I now live in Caithness, where the Reformation wiped out all traces of Catholicism – or so people assume. An official Catholic presence only returned with the herring fishing of the 19th century. Yet there are some lingering memories and traditions from the earliest days of Christianity in the North. One well-known story involves the patron saint of the county town of Wick, St Fergus (6th or 7th century). Fergus is a Pictish name, although he seems to have spent some time in Ireland. He is associated with Strathearn, then Caithness, then Buchan. His name was honoured through the centuries and a statue of him survived into post-Reformation times. When a zealous minister destroyed the statue in 1613, the citizens of Wick were so incensed that they threw him into the river and left him to drown. A replacement effigy was placed in what was the Sinclair aisle of the old church of St Fergus. After many years in the local museum, it now has pride of place in the current St Fergus Church, Wick. The Church of Scotland in Halkirk was also named after him.
A companion of Fergus was Modan, who is associated with an ancient chapel site, now covered by a mausoleum, at Freswick on the coast north of Wick. This site was greatly venerated and the local custom of praying at the ruins while going round it on their knees took several generations of disapproval from the local ministers before it died out. St John’s Loch at Dunnet, 20 miles to the east of Wick, also had an early chapel site and a tradition of people going round it praying for cures – this time on Midsummer morning.

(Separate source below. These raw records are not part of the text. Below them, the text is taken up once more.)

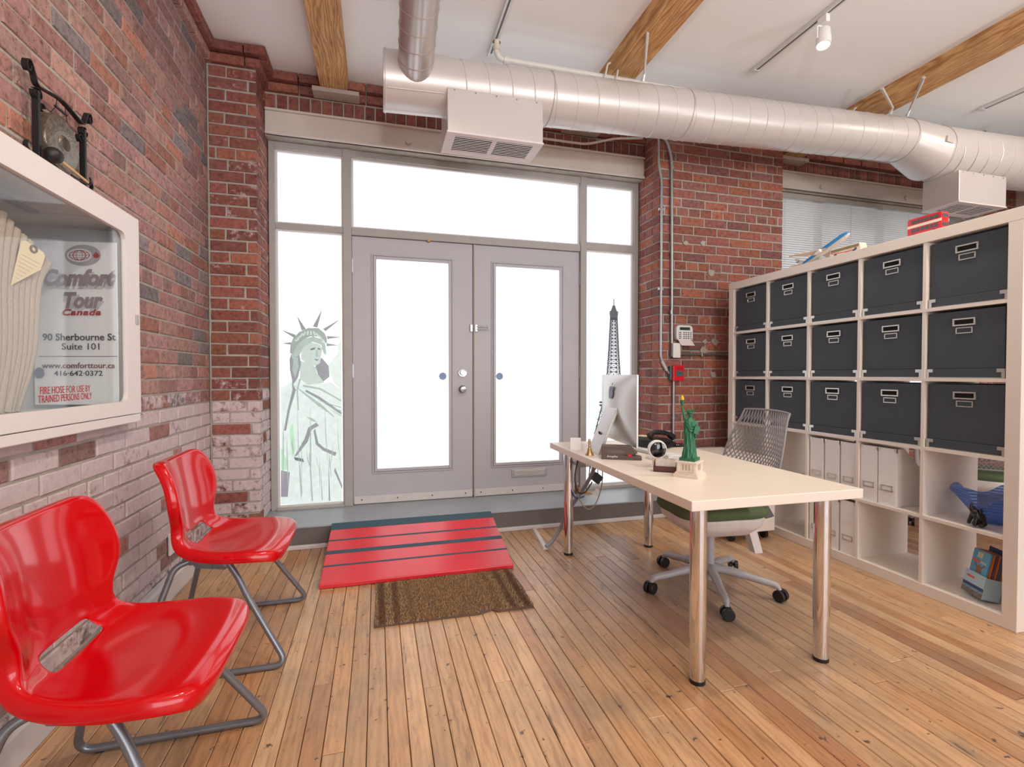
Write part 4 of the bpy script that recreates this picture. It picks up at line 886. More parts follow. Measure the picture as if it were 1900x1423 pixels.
# floor raceway and flexible conduit feeding the desk
rc=thing('floor_raceway','white cable raceway lying on the boards between the step and desk','raceway',(1.07,3.25,0))
MB().add([(.04,.095,0),(.005,.095,0),(-.05,-.31,0),(-.015,-.31,0),(.036,.095,.014),(.009,.095,.014),(-.046,-.31,.014),(-.019,-.31,.014)],[(0,1,2,3),(4,7,6,5),(0,4,5,1),(1,5,6,2),(2,6,7,3),(3,7,4,0)]).build('cover',M('raceway_white',(214,206,200),.4),rc)
fc=thing('flexible_conduit','grey flexible conduit rising from the raceway to the desk','cable',(1.04,2.935,0))
MB().tube([(0,.005,.018),(.05,.015,.05),(.106,.015,.134),(.141,-.005,.232),(.181,-.035,.308),(.242,-.135,.477),(.248,-.185,.56),(.25,-.20,.64)],.0125,10,cr=6).build('hose',M('flex_grey',(138,136,142),.45,var=.04),fc,smooth=50)
# ================================================================== DESK
DX,DY,DR=1.031,1.427,-.018
desk=thing('office_desk','white rectangular desk on four chrome legs','desk',(DX,DY,0),DR)
DW,DL,DZ=.742,1.492,.693
MB().box(0,DW,0,DL,DZ-.036,DZ).build('desk_top',M('desk_white',(232,220,206),.33,var=.012,scale=5),desk,bevel=.0025)
for a in (.092,DW-.092):
    for b in (.092,DL-.092):
        l=MB().cyl((a,b,.012),(a,b,.20),.0275,n=28).cyl((a,b,.16),(a,b,DZ-.045),.030,n=28).build('leg',CHROME,desk,smooth=40)
        MB().cyl((a,b,0),(a,b,.014),.0285,n=24).build('foot',BLACKP,l,smooth=40); MB().cyl((a,b,DZ-.048),(a,b,DZ-.036),.05,n=24).build('mount_plate',STEEL,l,smooth=40)
cbk=MB()
for i in range(8): cbk.tube([(.10+i*.012,1.22,DZ-.04),(.10+i*.012,1.24,DZ-.115),(.10+i*.012,1.40,DZ-.115),(.10+i*.012,1.42,DZ-.04)],.002,5)
for y in (1.24,1.28,1.32,1.36,1.40): cbk.tube([(.09,y,DZ-.115),(.20,y,DZ-.115)],.002,5)
cbk.build('cable_basket',STEEL,desk)
def DP(u,v,z=DZ): c,s=math.cos(DR),math.sin(DR); return (DX+c*u-s*v,DY+s*u+c*v,z)
pb=thing('power_adapter','black power adapter dangling below the desk on cables','adapter',(1.235,2.60,.52))
MB().cb((0,0,0),(.05,.035,.05),Matrix.Rotation(.7,3,'Y')).build('body',BLACKP,pb,bevel=.003)
MB().tube([(-.03,.0,-.02),(-.07,.01,-.08),(-.11,.02,-.08),(-.13,.02,.0),(-.12,.0,.12)],.004,6,cr=5).build('black_cable',BLACKP,pb,smooth=50)
cb=thing('hanging_cable','thin beige cable looping under the desk with a paper tag','cable',(1.26,2.62,.45))
MB().tube([(.02,0,.12),(.015,0,.02),(-.02,0,-.08),(-.07,0,-.115),(-.12,.01,-.06),(-.14,.01,.03),(-.13,.01,.17)],.0035,6,cr=6).build('cable',M('beige_cable',(162,142,118),.5),cb,smooth=50); MB().box(-.022,.004,-.001,.001,-.045,-.005,Matrix.Rotation(.5,4,'Y')).build('paper_tag',PAPER,cb)
cb2=thing('hanging_cable','blue network cable hanging at the desk corner','cable',(1.125,2.80,.40))
MB().tube([(.03,0,.195),(.02,0,.10),(.025,0,.02),(.06,-.01,-.04),(.11,-.02,-.03)],.0045,6,cr=6).build('cable',M('blue_cable',(40,66,140),.45),cb2,smooth=50)
# ---- computer
im=thing('desktop_computer','silver all in one computer seen from behind on the desk','computer',(1.30,2.46,DZ),math.atan2(-(1.332-1.27),.52))
ALU=M('silver_aluminium',(206,204,200),.3,.55,var=.01,scale=5)
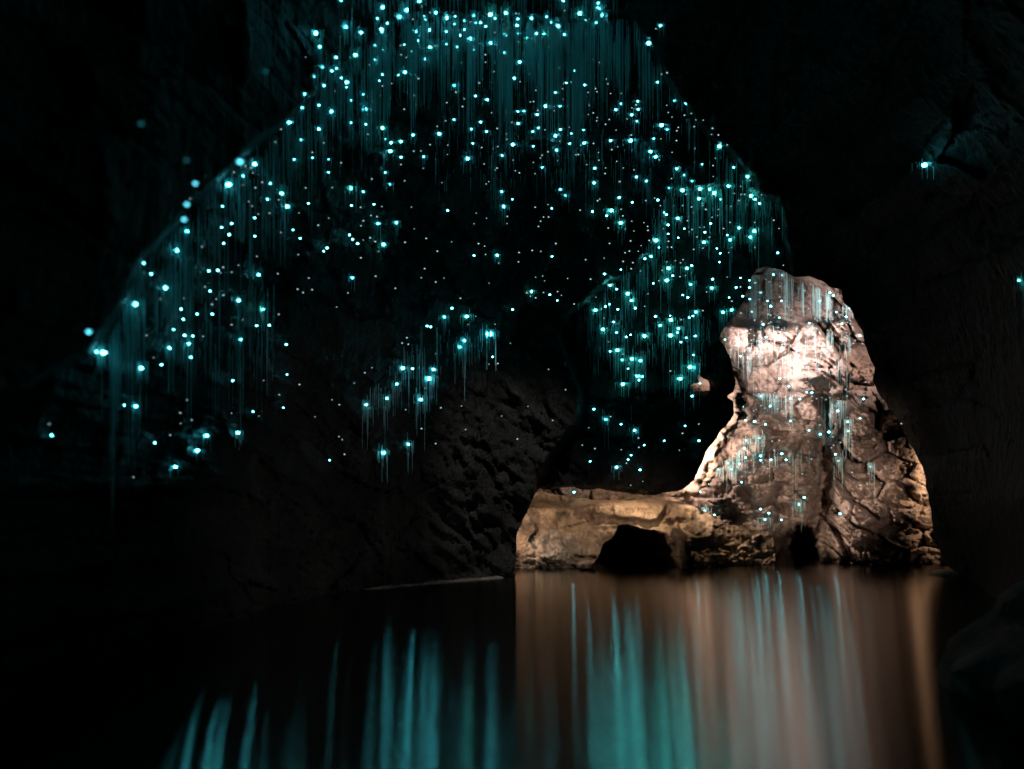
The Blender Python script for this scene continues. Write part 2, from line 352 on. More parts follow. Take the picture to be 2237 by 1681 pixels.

Another companion of Fergus, Drostan, has several sites dedicated to him in the county. Canisbay church is still active and the current building, parts of which date back to the 15th century, is near the site of an ancient chapel dedicated to Drostan. On the other side of the county is a graveyard that was still in use within living memory, also dedicated to Drostan. The walls of the graveyard contain the original baptismal font.
The third companion, Colm, is less well known. There is a site on Dunnet Links, now covered by sand dunes, associated with him. Another graveyard, nearer the centre of the county at Dirlot, is usually attributed to Columba but I suspect that the original dedication was to Colm and modern recorders, not familiar with the Celtic saints, assumed that this was a corruption of the much better-known name of Columba. This graveyard was also in use until comparatively recently.
It seems that chapel sites and graveyards retain their sense of being sacred places regardless of whichever denomination is in charge at any one time.